▶ _What is needed_: Write the material out again in full, exactly.
··· Information provided
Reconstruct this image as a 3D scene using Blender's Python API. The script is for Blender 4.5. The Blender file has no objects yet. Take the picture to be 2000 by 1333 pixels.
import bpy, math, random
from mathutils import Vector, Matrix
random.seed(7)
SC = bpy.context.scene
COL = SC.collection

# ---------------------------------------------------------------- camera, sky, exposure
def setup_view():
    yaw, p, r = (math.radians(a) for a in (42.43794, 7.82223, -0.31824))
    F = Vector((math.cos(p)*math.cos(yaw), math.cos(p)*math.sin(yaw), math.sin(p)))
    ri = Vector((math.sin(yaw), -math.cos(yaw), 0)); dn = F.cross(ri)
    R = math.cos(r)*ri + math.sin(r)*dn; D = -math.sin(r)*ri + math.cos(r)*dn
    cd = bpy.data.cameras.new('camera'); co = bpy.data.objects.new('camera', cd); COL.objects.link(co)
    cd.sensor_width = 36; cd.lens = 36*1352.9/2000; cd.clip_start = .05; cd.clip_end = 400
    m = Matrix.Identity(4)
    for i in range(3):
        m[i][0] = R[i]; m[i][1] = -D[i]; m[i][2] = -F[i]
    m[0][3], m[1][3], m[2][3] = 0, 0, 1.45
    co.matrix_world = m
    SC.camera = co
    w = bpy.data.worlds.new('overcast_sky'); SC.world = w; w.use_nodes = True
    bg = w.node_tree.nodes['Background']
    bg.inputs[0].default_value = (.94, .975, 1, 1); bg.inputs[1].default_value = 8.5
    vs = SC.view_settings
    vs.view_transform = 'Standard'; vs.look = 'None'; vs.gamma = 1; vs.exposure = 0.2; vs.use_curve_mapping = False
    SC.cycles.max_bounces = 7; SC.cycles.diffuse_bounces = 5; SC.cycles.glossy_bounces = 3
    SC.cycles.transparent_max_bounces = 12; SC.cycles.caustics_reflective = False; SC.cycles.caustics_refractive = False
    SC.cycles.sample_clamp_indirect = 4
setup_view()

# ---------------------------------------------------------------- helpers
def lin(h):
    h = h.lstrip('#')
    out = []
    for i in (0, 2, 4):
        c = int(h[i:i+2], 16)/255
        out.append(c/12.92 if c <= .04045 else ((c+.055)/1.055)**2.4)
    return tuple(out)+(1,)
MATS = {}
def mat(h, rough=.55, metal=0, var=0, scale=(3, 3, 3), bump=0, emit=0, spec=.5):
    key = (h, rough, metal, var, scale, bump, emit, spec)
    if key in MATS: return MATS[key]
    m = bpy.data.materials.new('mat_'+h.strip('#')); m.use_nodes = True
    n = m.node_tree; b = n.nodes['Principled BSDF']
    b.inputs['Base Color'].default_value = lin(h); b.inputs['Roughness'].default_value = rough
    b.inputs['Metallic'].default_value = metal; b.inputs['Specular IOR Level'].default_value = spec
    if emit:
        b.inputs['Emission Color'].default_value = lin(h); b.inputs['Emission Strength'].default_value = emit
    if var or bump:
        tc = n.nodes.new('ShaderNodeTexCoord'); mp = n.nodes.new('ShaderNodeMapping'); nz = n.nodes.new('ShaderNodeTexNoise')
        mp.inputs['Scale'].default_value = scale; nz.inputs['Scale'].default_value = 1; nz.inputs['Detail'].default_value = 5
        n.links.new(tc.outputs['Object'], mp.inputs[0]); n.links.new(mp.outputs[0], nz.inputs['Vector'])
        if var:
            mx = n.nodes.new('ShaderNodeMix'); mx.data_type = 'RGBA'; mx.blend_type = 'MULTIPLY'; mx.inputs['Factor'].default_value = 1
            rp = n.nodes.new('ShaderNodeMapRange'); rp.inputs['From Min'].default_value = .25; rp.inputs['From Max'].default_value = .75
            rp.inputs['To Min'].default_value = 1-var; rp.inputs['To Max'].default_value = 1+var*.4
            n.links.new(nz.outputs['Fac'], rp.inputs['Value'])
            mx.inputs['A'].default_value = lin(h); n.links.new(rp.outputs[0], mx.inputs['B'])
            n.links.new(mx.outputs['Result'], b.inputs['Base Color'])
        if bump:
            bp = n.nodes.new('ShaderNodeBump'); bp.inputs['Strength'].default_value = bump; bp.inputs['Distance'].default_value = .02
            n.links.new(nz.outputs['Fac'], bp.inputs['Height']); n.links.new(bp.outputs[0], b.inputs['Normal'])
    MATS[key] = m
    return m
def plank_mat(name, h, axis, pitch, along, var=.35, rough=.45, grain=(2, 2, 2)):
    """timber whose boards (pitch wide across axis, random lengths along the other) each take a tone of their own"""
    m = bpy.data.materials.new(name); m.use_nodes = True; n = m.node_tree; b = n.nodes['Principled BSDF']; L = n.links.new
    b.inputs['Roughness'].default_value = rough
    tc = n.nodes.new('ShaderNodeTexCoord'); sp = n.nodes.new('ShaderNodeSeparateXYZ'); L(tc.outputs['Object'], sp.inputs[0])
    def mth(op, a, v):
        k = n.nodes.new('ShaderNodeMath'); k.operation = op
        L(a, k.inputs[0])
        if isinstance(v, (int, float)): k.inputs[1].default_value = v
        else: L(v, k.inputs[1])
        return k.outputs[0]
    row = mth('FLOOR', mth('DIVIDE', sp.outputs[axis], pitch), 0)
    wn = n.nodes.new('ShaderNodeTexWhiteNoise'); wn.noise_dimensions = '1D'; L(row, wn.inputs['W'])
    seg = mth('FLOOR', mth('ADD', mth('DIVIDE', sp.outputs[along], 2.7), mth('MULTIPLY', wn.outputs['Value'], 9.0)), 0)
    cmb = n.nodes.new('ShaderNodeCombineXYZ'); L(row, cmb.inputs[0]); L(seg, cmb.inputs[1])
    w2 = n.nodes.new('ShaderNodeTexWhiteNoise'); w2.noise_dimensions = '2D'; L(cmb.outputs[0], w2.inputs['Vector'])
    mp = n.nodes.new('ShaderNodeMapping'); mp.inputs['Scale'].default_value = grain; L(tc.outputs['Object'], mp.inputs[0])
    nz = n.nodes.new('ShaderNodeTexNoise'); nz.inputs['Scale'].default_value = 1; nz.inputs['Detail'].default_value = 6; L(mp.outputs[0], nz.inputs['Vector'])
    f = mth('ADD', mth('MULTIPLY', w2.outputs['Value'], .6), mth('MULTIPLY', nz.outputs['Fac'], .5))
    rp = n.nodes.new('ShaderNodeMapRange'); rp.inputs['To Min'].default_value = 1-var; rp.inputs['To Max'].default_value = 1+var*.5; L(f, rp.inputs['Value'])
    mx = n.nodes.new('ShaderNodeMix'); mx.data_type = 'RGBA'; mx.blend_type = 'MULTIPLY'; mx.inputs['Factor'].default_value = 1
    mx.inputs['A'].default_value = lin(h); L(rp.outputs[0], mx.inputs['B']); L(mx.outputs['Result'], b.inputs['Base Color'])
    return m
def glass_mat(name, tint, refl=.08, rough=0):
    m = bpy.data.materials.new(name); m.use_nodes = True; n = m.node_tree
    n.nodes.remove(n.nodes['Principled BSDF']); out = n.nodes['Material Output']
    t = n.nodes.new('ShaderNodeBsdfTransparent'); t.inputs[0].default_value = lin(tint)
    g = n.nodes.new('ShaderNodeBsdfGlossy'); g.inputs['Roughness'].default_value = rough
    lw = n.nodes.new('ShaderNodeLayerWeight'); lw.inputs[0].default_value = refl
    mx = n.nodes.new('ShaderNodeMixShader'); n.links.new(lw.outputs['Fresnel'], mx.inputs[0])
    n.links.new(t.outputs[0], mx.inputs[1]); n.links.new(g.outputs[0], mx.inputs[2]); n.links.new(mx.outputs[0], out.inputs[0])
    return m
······
▶ _Solution for this problem_:
Reconstruct this image as a 3D scene using Blender's Python API. The script is for Blender 4.5. The Blender file has no objects yet. Take the picture to be 2000 by 1333 pixels.
import bpy, math, random
from mathutils import Vector, Matrix
random.seed(7)
SC = bpy.context.scene
COL = SC.collection

# ---------------------------------------------------------------- camera, sky, exposure
def setup_view():
    yaw, p, r = (math.radians(a) for a in (42.43794, 7.82223, -0.31824))
    F = Vector((math.cos(p)*math.cos(yaw), math.cos(p)*math.sin(yaw), math.sin(p)))
    ri = Vector((math.sin(yaw), -math.cos(yaw), 0)); dn = F.cross(ri)
    R = math.cos(r)*ri + math.sin(r)*dn; D = -math.sin(r)*ri + math.cos(r)*dn
    cd = bpy.data.cameras.new('camera'); co = bpy.data.objects.new('camera', cd); COL.objects.link(co)
    cd.sensor_width = 36; cd.lens = 36*1352.9/2000; cd.clip_start = .05; cd.clip_end = 400
    m = Matrix.Identity(4)
    for i in range(3):
        m[i][0] = R[i]; m[i][1] = -D[i]; m[i][2] = -F[i]
    m[0][3], m[1][3], m[2][3] = 0, 0, 1.45
    co.matrix_world = m
    SC.camera = co
    w = bpy.data.worlds.new('overcast_sky'); SC.world = w; w.use_nodes = True
    bg = w.node_tree.nodes['Background']
    bg.inputs[0].default_value = (.94, .975, 1, 1); bg.inputs[1].default_value = 8.5
    vs = SC.view_settings
    vs.view_transform = 'Standard'; vs.look = 'None'; vs.gamma = 1; vs.exposure = 0.2; vs.use_curve_mapping = False
    SC.cycles.max_bounces = 7; SC.cycles.diffuse_bounces = 5; SC.cycles.glossy_bounces = 3
    SC.cycles.transparent_max_bounces = 12; SC.cycles.caustics_reflective = False; SC.cycles.caustics_refractive = False
    SC.cycles.sample_clamp_indirect = 4
setup_view()

# ---------------------------------------------------------------- helpers
def lin(h):
    h = h.lstrip('#')
    out = []
    for i in (0, 2, 4):
        c = int(h[i:i+2], 16)/255
        out.append(c/12.92 if c <= .04045 else ((c+.055)/1.055)**2.4)
    return tuple(out)+(1,)
MATS = {}
def mat(h, rough=.55, metal=0, var=0, scale=(3, 3, 3), bump=0, emit=0, spec=.5):
    key = (h, rough, metal, var, scale, bump, emit, spec)
    if key in MATS: return MATS[key]
    m = bpy.data.materials.new('mat_'+h.strip('#')); m.use_nodes = True
    n = m.node_tree; b = n.nodes['Principled BSDF']
    b.inputs['Base Color'].default_value = lin(h); b.inputs['Roughness'].default_value = rough
    b.inputs['Metallic'].default_value = metal; b.inputs['Specular IOR Level'].default_value = spec
    if emit:
        b.inputs['Emission Color'].default_value = lin(h); b.inputs['Emission Strength'].default_value = emit
    if var or bump:
        tc = n.nodes.new('ShaderNodeTexCoord'); mp = n.nodes.new('ShaderNodeMapping'); nz = n.nodes.new('ShaderNodeTexNoise')
        mp.inputs['Scale'].default_value = scale; nz.inputs['Scale'].default_value = 1; nz.inputs['Detail'].default_value = 5
        n.links.new(tc.outputs['Object'], mp.inputs[0]); n.links.new(mp.outputs[0], nz.inputs['Vector'])
        if var:
            mx = n.nodes.new('ShaderNodeMix'); mx.data_type = 'RGBA'; mx.blend_type = 'MULTIPLY'; mx.inputs['Factor'].default_value = 1
            rp = n.nodes.new('ShaderNodeMapRange'); rp.inputs['From Min'].default_value = .25; rp.inputs['From Max'].default_value = .75
            rp.inputs['To Min'].default_value = 1-var; rp.inputs['To Max'].default_value = 1+var*.4
            n.links.new(nz.outputs['Fac'], rp.inputs['Value'])
            mx.inputs['A'].default_value = lin(h); n.links.new(rp.outputs[0], mx.inputs['B'])
            n.links.new(mx.outputs['Result'], b.inputs['Base Color'])
        if bump:
            bp = n.nodes.new('ShaderNodeBump'); bp.inputs['Strength'].default_value = bump; bp.inputs['Distance'].default_value = .02
            n.links.new(nz.outputs['Fac'], bp.inputs['Height']); n.links.new(bp.outputs[0], b.inputs['Normal'])
    MATS[key] = m
    return m
def plank_mat(name, h, axis, pitch, along, var=.35, rough=.45, grain=(2, 2, 2)):
    """timber whose boards (pitch wide across axis, random lengths along the other) each take a tone of their own"""
    m = bpy.data.materials.new(name); m.use_nodes = True; n = m.node_tree; b = n.nodes['Principled BSDF']; L = n.links.new
    b.inputs['Roughness'].default_value = rough
    tc = n.nodes.new('ShaderNodeTexCoord'); sp = n.nodes.new('ShaderNodeSeparateXYZ'); L(tc.outputs['Object'], sp.inputs[0])
    def mth(op, a, v):
        k = n.nodes.new('ShaderNodeMath'); k.operation = op
        L(a, k.inputs[0])
        if isinstance(v, (int, float)): k.inputs[1].default_value = v
        else: L(v, k.inputs[1])
        return k.outputs[0]
    row = mth('FLOOR', mth('DIVIDE', sp.outputs[axis], pitch), 0)
    wn = n.nodes.new('ShaderNodeTexWhiteNoise'); wn.noise_dimensions = '1D'; L(row, wn.inputs['W'])
    seg = mth('FLOOR', mth('ADD', mth('DIVIDE', sp.outputs[along], 2.7), mth('MULTIPLY', wn.outputs['Value'], 9.0)), 0)
    cmb = n.nodes.new('ShaderNodeCombineXYZ'); L(row, cmb.inputs[0]); L(seg, cmb.inputs[1])
    w2 = n.nodes.new('ShaderNodeTexWhiteNoise'); w2.noise_dimensions = '2D'; L(cmb.outputs[0], w2.inputs['Vector'])
    mp = n.nodes.new('ShaderNodeMapping'); mp.inputs['Scale'].default_value = grain; L(tc.outputs['Object'], mp.inputs[0])
    nz = n.nodes.new('ShaderNodeTexNoise'); nz.inputs['Scale'].default_value = 1; nz.inputs['Detail'].default_value = 6; L(mp.outputs[0], nz.inputs['Vector'])
    f = mth('ADD', mth('MULTIPLY', w2.outputs['Value'], .6), mth('MULTIPLY', nz.outputs['Fac'], .5))
    rp = n.nodes.new('ShaderNodeMapRange'); rp.inputs['To Min'].default_value = 1-var; rp.inputs['To Max'].default_value = 1+var*.5; L(f, rp.inputs['Value'])
    mx = n.nodes.new('ShaderNodeMix'); mx.data_type = 'RGBA'; mx.blend_type = 'MULTIPLY'; mx.inputs['Factor'].default_value = 1
    mx.inputs['A'].default_value = lin(h); L(rp.outputs[0], mx.inputs['B']); L(mx.outputs['Result'], b.inputs['Base Color'])
    return m
def glass_mat(name, tint, refl=.08, rough=0):
    m = bpy.data.materials.new(name); m.use_nodes = True; n = m.node_tree
    n.nodes.remove(n.nodes['Principled BSDF']); out = n.nodes['Material Output']
    t = n.nodes.new('ShaderNodeBsdfTransparent'); t.inputs[0].default_value = lin(tint)
    g = n.nodes.new('ShaderNodeBsdfGlossy'); g.inputs['Roughness'].default_value = rough
    lw = n.nodes.new('ShaderNodeLayerWeight'); lw.inputs[0].default_value = refl
    mx = n.nodes.new('ShaderNodeMixShader'); n.links.new(lw.outputs['Fresnel'], mx.inputs[0])
    n.links.new(t.outputs[0], mx.inputs[1]); n.links.new(g.outputs[0], mx.inputs[2]); n.links.new(mx.outputs[0], out.inputs[0])
    return m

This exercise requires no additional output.